Take these moments and decisions one at a time. You have the power to titrate the amount of emotion you deal with in one moment. Slow down and sink into the present moment. Grieving the exact life you hoped for and the recent loss of your pregnancy seems to be what happens now.
ricecakesandredemption says
I know what you say is true but I’m still annoyed that it doesn’t just evaporate.
Shannon says
Honest and real. I have felt annoyed, repeatedly, in grieving. It’s true, loss is annoying. Plus it might be even more than annoying, feel free to share that too.
naturesbreatherbals says
You are right about the grief continually living within my body even though life continues to move on. My grief seems to ebb and flow depending on the day or moment. It’s only been 5 months since my sweet daughter was born sleeping and a little over a year when her brother was born sleeping. The sadness of not having them alive and well, seeing their beautiful faces and hearing their laughs and gurgles will always be with me.
Thank you for this post. I look forward to reading more.
Shannon says
I am struck most profoundly by your strength. I hope you have people around you that help you move through this time.
And when the waves of grief come, what do you do to honor them and weather them?
naturesbreatherbals says
I allow myself to feel the grief most times instead of pushing them away. I write in a journal where I express my grief in a way I’m not able to verbalize. I also have an altar with pictures and urns of my children where I light a candle and sit with them on occasion.
My husband is truly my strength when I’m finding it difficult to get to the other side of the grief. I do also have a good friend who listens.
Thank you for writing back.
Peaches says
Thank you! Grieving is so important and such a strong process I think it can be very harmful not to griev and being pressed to move on too quickly! People will eventually move on, when they are done grieving and noone should come and say when it’s time for that!
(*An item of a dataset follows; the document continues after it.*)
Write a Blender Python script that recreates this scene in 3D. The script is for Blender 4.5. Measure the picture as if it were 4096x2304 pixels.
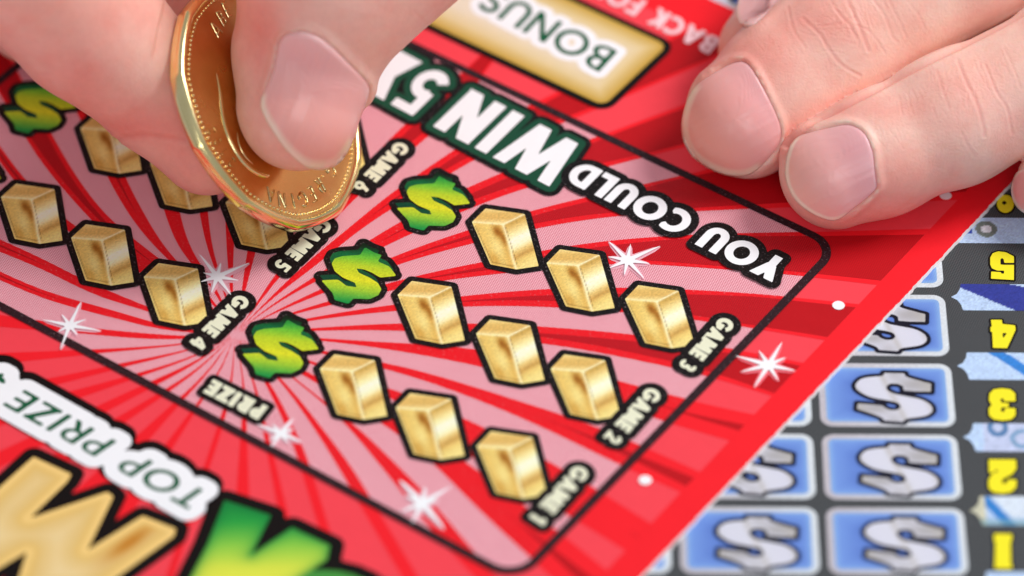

Also I’m very tired of today’s “everyone should be happy all the time” society. Why on earth are “negative” feeling not allowed to exist anymore? Have we forgotten that we are humans?
Shannon says
You bring up a great point. There is a whole structure of belief behind not being negative. I believe even the words negative and positive, good and bad, are at the center of that debate as well. I prefer “comfortable” and “uncomfortable” or Buddha’s words – pleasant, unpleasant or neutral.
As a society we have come to a place of being intolerant of uncomfortable or unpleasant feelings. It is a fascinating idea to sit with how that effects our ability to survive, to weather any storm, to honor our ancestors and to accept what the present moment has to give us.
How is our intolerance of uncomfortable feelings being reflected in the world today?
An excellent point and an important reflection.
Christine says
I feel very strongly about this, I attribute the high incidence of depression in our society partly to people’s inability to hear about other’s sadness. I once told a ‘friend’ about my difficulties in trying to have a child and at the end of it her comment was along the lines of ‘well we’re happy, be happy for us’.
There is unfortunately a lot of people who don’t want to hear about sadness as it brings them down. The positive thinking movement including ‘The Secret’ have a lot to answer for in this problem as well I believe.